EXERCISE INSTRUCTIONS:
Working from the top of the listing below, retype each line through the line containing "def PZ(py, d): return P(CX, py, d)[2]", both included, with no pictures.

MATERIAL:

# # # # # # #

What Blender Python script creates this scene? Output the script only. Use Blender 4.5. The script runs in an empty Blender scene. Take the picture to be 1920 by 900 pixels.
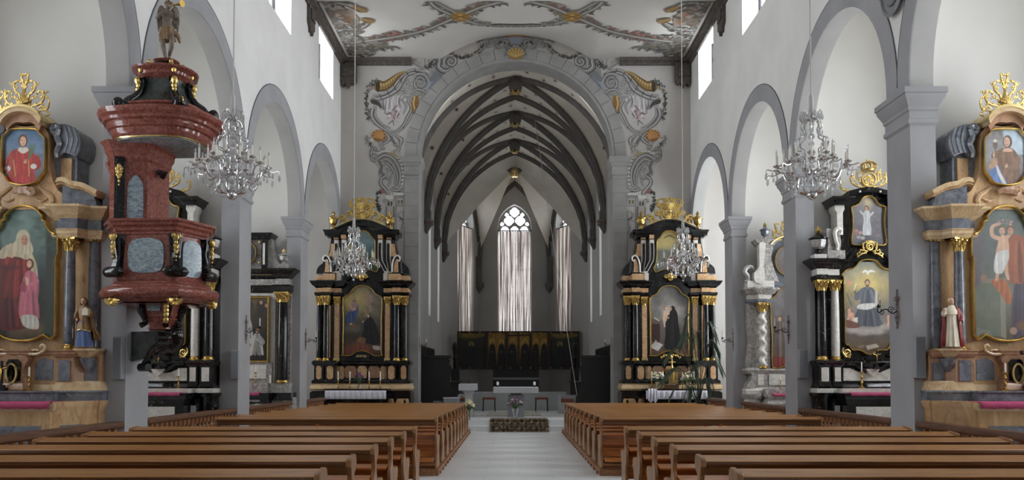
import bpy, bmesh, math, random
import numpy as np
from math import sin, cos, pi, sqrt, atan2, radians, hypot, tan
random.seed(4)
C = bpy.context.scene.collection
TH = radians(2.0); TT = tan(TH); F = 1600.0; CX, CY = 961.0, 648.0
CAMX, CAMZ = -0.085, 1.33

def P(px, py, d):
    """photo pixel seen on the plane y = d -> point in the church"""
    u = (CY - py) / F
    Z = d * (u + TT) / (1 - u * TT)
    zc = d * cos(TH) + Z * sin(TH)
    return (CAMX + (px - CX) / F * zc, d, CAMZ + Z)

def PZ(py, d): return P(CX, py, d)[2]

# ------------------------------------------------------------------ mesh kit
def cr(pts, n=6, closed=False):
    """Catmull-Rom through points of any dimension"""
    p = [np.array(q, float) for q in pts]
    m = len(p); out = []
    segs = m if closed else m - 1
    for i in range(segs):
        if closed: a, b, c, d = p[(i-1) % m], p[i], p[(i+1) % m], p[(i+2) % m]
        else: a, b, c, d = p[max(i-1, 0)], p[i], p[i+1], p[min(i+2, m-1)]
        for j in range(n):
            t = j / n
            out.append(tuple(0.5*((2*b)+(c-a)*t+(2*a-5*b+4*c-d)*t*t+(3*b-a-3*c+d)*t**3)))
    if not closed: out.append(tuple(p[-1]))
    return out

def spiral(cx, cz, r, a0, turns, n=14, k=0.16):
    """spiral from the outside in; sign of turns gives the sense"""
    o = []
    N = max(6, int(abs(turns) * n))
    for i in range(N + 1):
        t = i / N
        rr = r * (1 - t * (1 - k)); a = a0 + 2*pi*turns*t
        o.append((cx + rr*cos(a), cz + rr*sin(a)))
    return o

def arcp(cx, cz, rx, rz, a0, a1, n=12):
    return [(cx + rx*cos(radians(a0+(a1-a0)*i/n)), cz + rz*sin(radians(a0+(a1-a0)*i/n))) for i in range(n+1)]

def off2(pts, o, closed):
    """mitred offset to the right-hand side of the walking direction"""
    n = len(pts); out = []
    for i in range(n):
        a = pts[i-1] if (closed or i > 0) else None
        b = pts[i]
        c = pts[(i+1) % n] if (closed or i < n-1) else None
        ns = []
        for p, q in ((a, b), (b, c)):
            if p is None or q is None: continue
            dx, dy = q[0]-p[0], q[1]-p[1]; L = hypot(dx, dy)
            if L > 1e-9: ns.append((dy/L, -dx/L))
        if not ns: out.append(b); continue
        nx = sum(q[0] for q in ns); ny = sum(q[1] for q in ns); L = hypot(nx, ny)
        if L < 1e-6: nx, ny = ns[0]; L = 1
        nx /= L; ny /= L
        k = max(0.45, nx*ns[0][0] + ny*ns[0][1])
        out.append((b[0] + nx*o/k, b[1] + ny*o/k))
    return out

def area2(p):
    return 0.5*sum(p[i-1][0]*p[i][1]-p[i][0]*p[i-1][1] for i in range(len(p)))

class MB:
    def __init__(s): s.v = []; s.f = []; s.m = []; s.k = 0
    def mat(s, k): s.k = k; return s
    def add(s, vs, fs):
        b = len(s.v); s.v += [tuple(map(float, p)) for p in vs]
        s.f += [tuple(b+i for i in q) for q in fs]; s.m += [s.k]*len(fs); return s
    def box(s, x0, x1, y0, y1, z0, z1):
        return s.add([(x0,y0,z0),(x1,y0,z0),(x1,y1,z0),(x0,y1,z0),(x0,y0,z1),(x1,y0,z1),(x1,y1,z1),(x0,y1,z1)],
                     [(0,3,2,1),(4,5,6,7),(0,1,5,4),(1,2,6,5),(2,3,7,6),(3,0,4,7)])
    def prism(s, poly, a, b, axis='y', side=None):
        n = len(poly)
        m = {'y': lambda p, t: (p[0], t, p[1]), 'x': lambda p, t: (t, p[0], p[1]), 'z': lambda p, t: (p[0], p[1], t)}[axis]
        s.add([m(p, a) for p in poly] + [m(p, b) for p in poly], [tuple(range(n)), tuple(range(2*n-1, n-1, -1))])
        base = len(s.v) - 2*n; k = s.k
        if side is not None: s.k = side
        s.f += [(base+i, base+n+i, base+n+(i+1) % n, base+(i+1) % n) for i in range(n)]; s.m += [s.k]*n
        s.k = k; return s
    def lathe(s, prof, c=(0,0,0), n=16, sx=1, sy=1, rot=0, fn=None):
        vs = []; fs = []; N = len(prof)
        for (r, z) in prof:
            for j in range(n):
                a = rot + 2*pi*j/n; q = r*(fn(a, z) if fn else 1)
                vs.append((c[0]+q*cos(a)*sx, c[1]+q*sin(a)*sy, c[2]+z))
        for i in range(N-1):
            for j in range(n):
                fs.append((i*n+j, i*n+(j+1) % n, (i+1)*n+(j+1) % n, (i+1)*n+j))
        fs.append(tuple(range(n-1, -1, -1))); fs.append(tuple((N-1)*n+j for j in range(n)))
        return s.add(vs, fs)
    def tube(s, pts, r, n=6, flat=1.0, ax=(0,1,0)):
        """tube along 3D points; flat < 1 thins it along ax"""
        p = np.array(pts, float); N = len(p)
        if N < 2: return s
        R = [r]*N if isinstance(r, (int, float)) else list(r)
        if len(R) != N: R = list(np.interp(np.linspace(0, 1, N), np.linspace(0, 1, len(R)), R))
        t = np.gradient(p, axis=0); t /= (np.linalg.norm(t, axis=1)[:, None] + 1e-12)
        up = np.array(ax, float)
        if abs(np.dot(up, t[0])) > .95: up = np.array((1,0,0)) if abs(t[0][0]) < .9 else np.array((0,0,1))
        vs = []
        u = up
        for i in range(N):
            u = u - np.dot(u, t[i])*t[i]; L = np.linalg.norm(u)
            u = u/L if L > 1e-6 else np.array((1., 0, 0))
            w = np.cross(t[i], u)
            for j in range(n):
                a = 2*pi*j/n
                vs.append(p[i] + R[i]*(u*cos(a)*flat + w*sin(a)))
        fs = [(i*n+j, i*n+(j+1) % n, (i+1)*n+(j+1) % n, (i+1)*n+j) for i in range(N-1) for j in range(n)]
        fs += [tuple(range(n-1, -1, -1)), tuple((N-1)*n+j for j in range(n))]
        return s.add(vs, fs)
    def mould(s, path, prof, closed=False):
        """profile [(out, z)] run along a plan path; out is to the right of the walk"""
        rows = [[(q[0], q[1], z) for q in off2(path, o, closed)] for (o, z) in prof]
        n = len(path); N = len(prof); vs = [p for r in rows for p in r]; fs = []
        for i in range(N-1):
            for j in range(n if closed else n-1):
                k = (j+1) % n; fs.append((i*n+j, i*n+k, (i+1)*n+k, (i+1)*n+j))
        if not closed:
            fs.append(tuple(i*n for i in range(N))); fs.append(tuple(i*n+n-1 for i in range(N-1, -1, -1)))
        else:
            fs.append(tuple(range(n))); fs.append(tuple((N-1)*n+j for j in range(n-1, -1, -1)))
        if not closed:
            fs.append(tuple(range(n))); fs.append(tuple((N-1)*n+j for j in range(n-1, -1, -1)))
        return s.add(vs, fs)
    def frame(s, out, prof):
        """closed outline in x,z swept with profile [(outward, y)]"""
        p = list(out)
        if area2(p) > 0: p = p[::-1]
        rows = [[(q[0], y, q[1]) for q in off2(p, -o, True)] for (o, y) in prof]
        n = len(p); N = len(prof); vs = [q for r in rows for q in r]
        fs = [(i*n+j, i*n+(j+1) % n, ((i+1) % N)*n+(j+1) % n, ((i+1) % N)*n+j) for i in range(N) for j in range(n)]
        return s.add(vs, fs)
    def ball(s, c, rx, ry=None, rz=None, n=10, m=6):
        ry = rx if ry is None else ry; rz = rx if rz is None else rz
        vs = [(c[0], c[1], c[2]-rz)]
        for i in range(1, m):
            a = -pi/2 + pi*i/m
            for j in range(n):
                b = 2*pi*j/n; vs.append((c[0]+rx*cos(a)*cos(b), c[1]+ry*cos(a)*sin(b), c[2]+rz*sin(a)))
        vs.append((c[0], c[1], c[2]+rz)); L = len(vs)-1
        fs = [(0, 1+(j+1) % n, 1+j) for j in range(n)]
        for i in range(m-2):
            for j in range(n):
                a = 1+i*n+j; b = 1+i*n+(j+1) % n; fs.append((a, b, b+n, a+n))
        q = 1+(m-2)*n
        fs += [(L, q+j, q+(j+1) % n) for j in range(n)]
        return s.add(vs, fs)
    def loft(s, rings, cap=True):
        n = len(rings[0]); N = len(rings); vs = [p for r in rings for p in r]
        fs = [(i*n+j, i*n+(j+1) % n, (i+1)*n+(j+1) % n, (i+1)*n+j) for i in range(N-1) for j in range(n)]
        if cap: fs += [tuple(range(n-1, -1, -1)), tuple((N-1)*n+j for j in range(n))]
        return s.add(vs, fs)
    def sheet(s, rows):
        n = len(rows[0]); vs = [p for r in rows for p in r]
        return s.add(vs, [(i*n+j, i*n+j+1, (i+1)*n+j+1, (i+1)*n+j) for i in range(len(rows)-1) for j in range(n-1)])
    def scroll(s, pts, r, y=0, flat=.8, n=6, mirror=False):
        """a tapered tube following x,z points, at depth y"""
        s.tube([(p[0], y, p[1]) for p in pts], r, n, flat)
        if mirror: s.tube([(-p[0], y, p[1]) for p in pts], r, n, flat)
        return s
    def leafy(s, pts, r, y=0, nl=5, ll=3.0, mirror=True, seed=1, n=5):
        """scroll with short acanthus leaves springing from it"""
        rr = random.Random(seed)
        s.scroll(pts, [r*.55, r, r*1.1, r*.8, r*.35], y, .9, n, mirror)
        N = len(pts)
        for k in range(nl):
            i = int((k+.6)/nl*(N-2)); a, b = pts[i], pts[i+1]
            dx, dz = b[0]-a[0], b[1]-a[1]; L = hypot(dx, dz)+1e-9; dx /= L; dz /= L
            sg = 1 if k % 2 else -1
            l = r*ll*rr.uniform(.7, 1.25)
            m = (a[0]+(dx*.5-dz*sg*.7)*l*.6, a[1]+(dz*.5+dx*sg*.7)*l*.6)
            e = (a[0]+(dx*1.0-dz*sg*.6)*l, a[1]+(dz*1.0+dx*sg*.6)*l)
            s.scroll([a, m, e], [r*.5, r*.95, r*.2], y-r*.5, .6, n, mirror)
        return s
    def xf(s, f): s.v = [tuple(f(*p)) for p in s.v]; return s
    def build(s, name, mats, parent=None, ang=38, mods=(), norm=True):
        me = bpy.data.meshes.new(name)
        me.from_pydata(s.v, [], s.f)
        ms = mats if isinstance(mats, (list, tuple)) else [mats]
        for m in ms: me.materials.append(m)
        if len(ms) > 1: me.polygons.foreach_set('material_index', s.m)
        if norm:
            bm = bmesh.new(); bm.from_mesh(me); bmesh.ops.recalc_face_normals(bm, faces=bm.faces); bm.to_mesh(me); bm.free()
        if ang:
            me.shade_smooth(); me.set_sharp_from_angle(angle=radians(ang))
        o = bpy.data.objects.new(name, me); C.objects.link(o)
        if parent: o.parent = parent
        for t, kw in mods:
            md = o.modifiers.new(t.lower(), t)
            for k, v in kw.items(): setattr(md, k, v)
        return o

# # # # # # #

THE RESULT:
What Blender Python script creates this scene? Output the script only. Use Blender 4.5. The script runs in an empty Blender scene. Take the picture to be 1920 by 900 pixels.
import bpy, bmesh, math, random
import numpy as np
from math import sin, cos, pi, sqrt, atan2, radians, hypot, tan
random.seed(4)
C = bpy.context.scene.collection
TH = radians(2.0); TT = tan(TH); F = 1600.0; CX, CY = 961.0, 648.0
CAMX, CAMZ = -0.085, 1.33

def P(px, py, d):
    """photo pixel seen on the plane y = d -> point in the church"""
    u = (CY - py) / F
    Z = d * (u + TT) / (1 - u * TT)
    zc = d * cos(TH) + Z * sin(TH)
    return (CAMX + (px - CX) / F * zc, d, CAMZ + Z)

def PZ(py, d): return P(CX, py, d)[2]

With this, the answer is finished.